Самым престижным считалось паломничество в Святую землю. «В иерархии объектов поклонения Иерусалим, бесспорно, затмевал все прочие». Во времена, когда Крестовые походы отошли в область преданий славной старины и стали поводом для благочестивых обетов, флорентийцы были вынуждены ограничиваться паломничествами, объединяясь для этого в специальные братства «крестоносцев». Стоит ли серьезно относиться к этим «крестоносцам», зная, что они освобождались от налогов и от уплаты долгов? Но можно ли так легко их осуждать, помня об опасностях, которым они подвергались в пути? Жителю Флоренции было проще всего совершить паломничество в Рим — не потому, что путь был менее опасен (шайки разбойников нагоняли страху на путников), а просто расстояние короче, даже если его преодолевали пешком.
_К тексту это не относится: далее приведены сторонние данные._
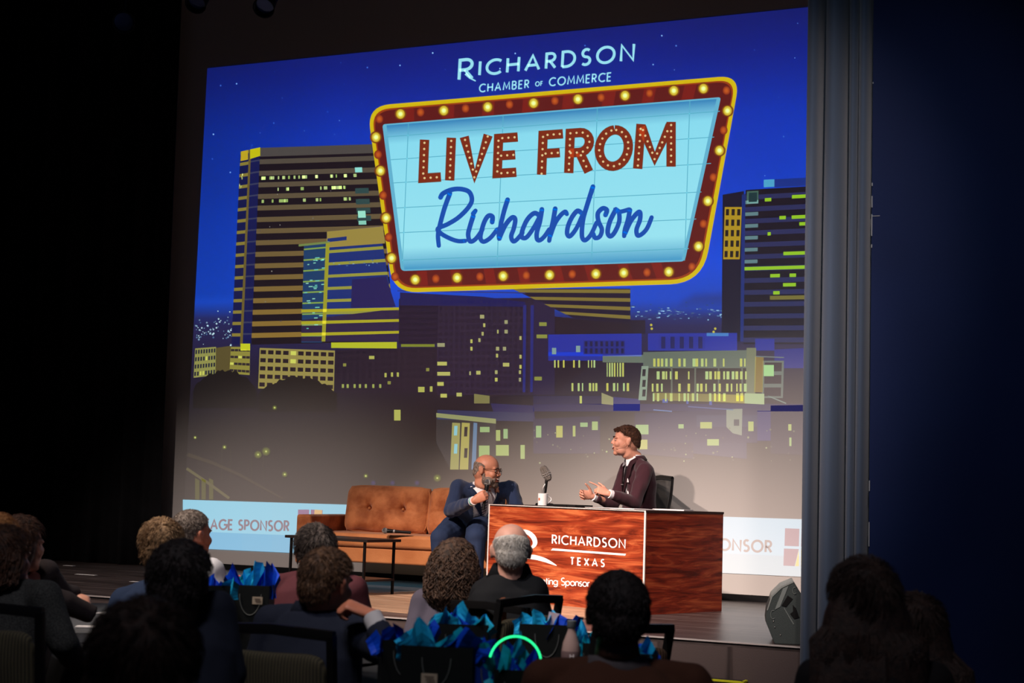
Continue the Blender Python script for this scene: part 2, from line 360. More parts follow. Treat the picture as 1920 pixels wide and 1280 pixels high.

В Риме паломник отправлялся в базилику Святого Петра помолиться на могиле апостола, а затем — в храм Святого Павла на могилу второго апостола. В Риме можно было поклониться святым мощам апостолов Варфоломея, Якова Младшего, Филиппа, Симона, Иуды, Андрея, Матфея. Инициатива папы Бонифация VIII, провозгласившего 1300 год юбилейным, придала дополнительный блеск этому паломничеству. Сотни тысяч паломников со всей Европы отправились в 1300 году в Рим; среди них были и два знаменитых флорентийца: Данте, вспоминавший «наплыв толпы» на мосту Святого Ангела (Ад, XVIII, 28–30), и хронист Джованни Виллани. Однако поток паломников в Рим, как и в Сантьяго-де-Компостела, не иссякал никогда. Для флорентийцев паломничество в Испанию представлялось настоящей экспедицией, однако наиболее благочестивые (их было немного), как, например, лучший друг Данте, поэт Гвидо Кавальканти, заставляли себя его совершить.

О том, что паломничества в эпоху Данте были повседневным явлением, свидетельствует сам поэт. «В то время года, когда многие люди отправлялись в путь с целью увидеть благословенный образ, оставленный нам Иисусом Христом в свидетельство о самом себе [плащаницу]… случалось, что паломники проходили по нашей улице» (Новая жизнь, XL). Он, как и мы, подразделяет паломников на три категории. Данте сравнивает себя с паломником, приносящим «жезл с пальмовым листом» (Чистилище, XXXIII, 78), и вновь вспоминает о плащанице:

Как тот, кто из Кроации, быть может,

Придя узреть нерукотворный лик,

Старинной жаждой умиленье множит.

(Чистилище, XXXI, 103–105)

Конечно, чаще всего флорентийцы посещали могилу святого Франциска Ассизского, благо она была неподалеку. Жители Флоренции времен Данте, судя по всему, не горели желанием совершать дальние экспедиции, какими были паломничества к святым местам. Видимо, можно согласиться с суждением Давидсона, в коем звучит разочарование: «Кто любил комфорт или не имел достаточных средств, тот ограничивался прогулкой к храмам Сан-Галло или Санта-Мария Примерана на Пьяцца да Фьезоле».[180] Можно было также пойти помолиться в церквушку Сан-Джованни деи Кавальери или перед чудотворным образом Мадонны в капелле Святой Марии Магдалины.

Культ святых реликвий занимал особенно важное место в народной религиозности Средневековья. Боккаччо откровенно потешался над ним, рассказывая, как брат Чиполла, пообещавший крестьянам показать перо ангела Гавриила, открыл сундук и, к своему великому изумлению, не обнаружил там ничего, кроме угля, подложенного проказниками-ребятами вместо пера. Однако этот находчивый человек сумел выпутаться, заявив, что в сундуке лежит именно тот уголь, который разжигали, подвергая мучениям святого Лаврентия (Декамерон, VI, 10). Количество святых реликвий было огромно, а их подлинность зачастую сомнительна.[181] Вполне серьезно показывали флакон с молоком Девы Марии, прядь волос Магдалины, посох святого Иосифа (будто бы исцелявший паралитиков). «Простые люди верили, что реликвии обладают подлинно чудесными свойствами, поскольку в них живет святая и божественная сила Христа, Девы Марии и просиявших на земле святых».[182] Кроме того (и это обстоятельство, несомненно, имело большее значение), в вере, которая никогда не упускала из виду земной аспект религии, «присутствие реликвий святого мученика в городе представляло собой своего рода талисман, которому приписывались чудотворные свойства и который крепил солидарность среди членов городской общины».[183] Одной из причин горячего почитания святого Дзаноби и святой Репараты была вера в то, что Флоренцию спасло от готов их заступничество, о чем рассказал хронист Виллани.[184]